2002-10-22 Thread Nick Patavalis
On Tue, Oct 22, 2002 at 06:16:31PM -0400, Greg A. Woods wrote:
 It's not really safe to use normal branches in a vendor-branched
 module, at least not one in which you plan to do more cvs imports to
 the vendor branch.
 

What do you mean!?! That if I create a branch (a normal branch), and
latter do a cvs import, then files on the *branch* can be affected?
In effect, that after the import a user checking out from the branch
might get files from the newer vendor version? If this is so,
then... well, this makes vendor-sources tracking (importing) almost
useless!! I thought that I could always create a branch, ask the
developer to work in it (instead of the trunk), and when when the
trunk has stabilized ask them to switch back to the trunk. If this is
not possible, then the whole idea of tracking 3rd party sources is
unrealistic!

 I've not tried to very carefully create a branch only on the trunk and
 to merge up the head of the vendor branch to this branch, and then to
 do an import and to do a merge on a branch.

huh?

 If that's the case then you would be better off to forget cvs
 import and simply always do full merges on a normal branch
 created for the vendor (where you manually check in and manually tag
 new vendor releases instead of importing them).

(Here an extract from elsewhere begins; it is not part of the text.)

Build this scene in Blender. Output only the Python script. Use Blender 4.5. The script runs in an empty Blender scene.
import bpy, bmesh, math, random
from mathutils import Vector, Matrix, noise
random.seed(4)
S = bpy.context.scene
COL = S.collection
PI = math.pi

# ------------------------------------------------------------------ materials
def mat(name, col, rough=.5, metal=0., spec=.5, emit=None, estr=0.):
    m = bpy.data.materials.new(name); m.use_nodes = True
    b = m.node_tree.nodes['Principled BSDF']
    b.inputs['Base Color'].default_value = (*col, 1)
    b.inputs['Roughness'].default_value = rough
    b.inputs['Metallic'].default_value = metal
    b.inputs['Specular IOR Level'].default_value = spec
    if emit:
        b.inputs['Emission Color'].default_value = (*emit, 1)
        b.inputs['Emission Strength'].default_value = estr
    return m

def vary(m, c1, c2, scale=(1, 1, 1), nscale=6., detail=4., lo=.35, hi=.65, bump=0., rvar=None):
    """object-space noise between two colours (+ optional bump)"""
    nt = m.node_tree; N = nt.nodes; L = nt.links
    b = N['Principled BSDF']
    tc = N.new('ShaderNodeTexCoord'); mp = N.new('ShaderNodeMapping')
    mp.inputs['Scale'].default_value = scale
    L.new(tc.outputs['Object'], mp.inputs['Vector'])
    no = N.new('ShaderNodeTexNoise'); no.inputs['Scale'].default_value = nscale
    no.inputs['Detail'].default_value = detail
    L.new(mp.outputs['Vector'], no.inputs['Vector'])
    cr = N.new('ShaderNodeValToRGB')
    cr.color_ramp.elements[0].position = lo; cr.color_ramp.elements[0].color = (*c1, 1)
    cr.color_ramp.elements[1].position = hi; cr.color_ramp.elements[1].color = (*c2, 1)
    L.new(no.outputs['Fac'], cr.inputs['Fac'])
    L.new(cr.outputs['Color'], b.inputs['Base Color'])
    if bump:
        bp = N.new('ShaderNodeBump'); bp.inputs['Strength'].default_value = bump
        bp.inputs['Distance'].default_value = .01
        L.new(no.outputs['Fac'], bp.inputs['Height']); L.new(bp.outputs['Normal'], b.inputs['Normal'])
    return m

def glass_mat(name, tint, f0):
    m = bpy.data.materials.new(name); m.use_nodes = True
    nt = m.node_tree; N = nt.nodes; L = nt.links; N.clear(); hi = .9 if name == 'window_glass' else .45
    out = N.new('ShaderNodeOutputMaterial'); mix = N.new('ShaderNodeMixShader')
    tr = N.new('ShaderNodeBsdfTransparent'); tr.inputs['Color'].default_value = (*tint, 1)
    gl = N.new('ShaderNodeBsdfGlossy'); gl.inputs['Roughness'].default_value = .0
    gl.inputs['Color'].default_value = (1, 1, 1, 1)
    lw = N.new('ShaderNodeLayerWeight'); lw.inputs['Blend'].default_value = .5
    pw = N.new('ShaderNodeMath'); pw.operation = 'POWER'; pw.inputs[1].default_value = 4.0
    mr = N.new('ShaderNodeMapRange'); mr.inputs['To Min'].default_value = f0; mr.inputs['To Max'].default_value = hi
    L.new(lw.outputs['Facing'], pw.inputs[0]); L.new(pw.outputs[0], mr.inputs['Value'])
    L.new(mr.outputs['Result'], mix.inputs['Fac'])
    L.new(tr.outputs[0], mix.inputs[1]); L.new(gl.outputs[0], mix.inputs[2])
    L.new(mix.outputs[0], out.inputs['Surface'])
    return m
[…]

How could you do this? When you get new sources from the vendor you
hand-import (i.e. manually commit) them to the normal-vendor
branch (assuming it only contains sources form the previous vendor
version, and no local changes). This means that you have to sort out
which files were added and which files were deleted manually, or write
a script for this. This far I understand. Then what you do about
local changes. I don't quite get your scheme.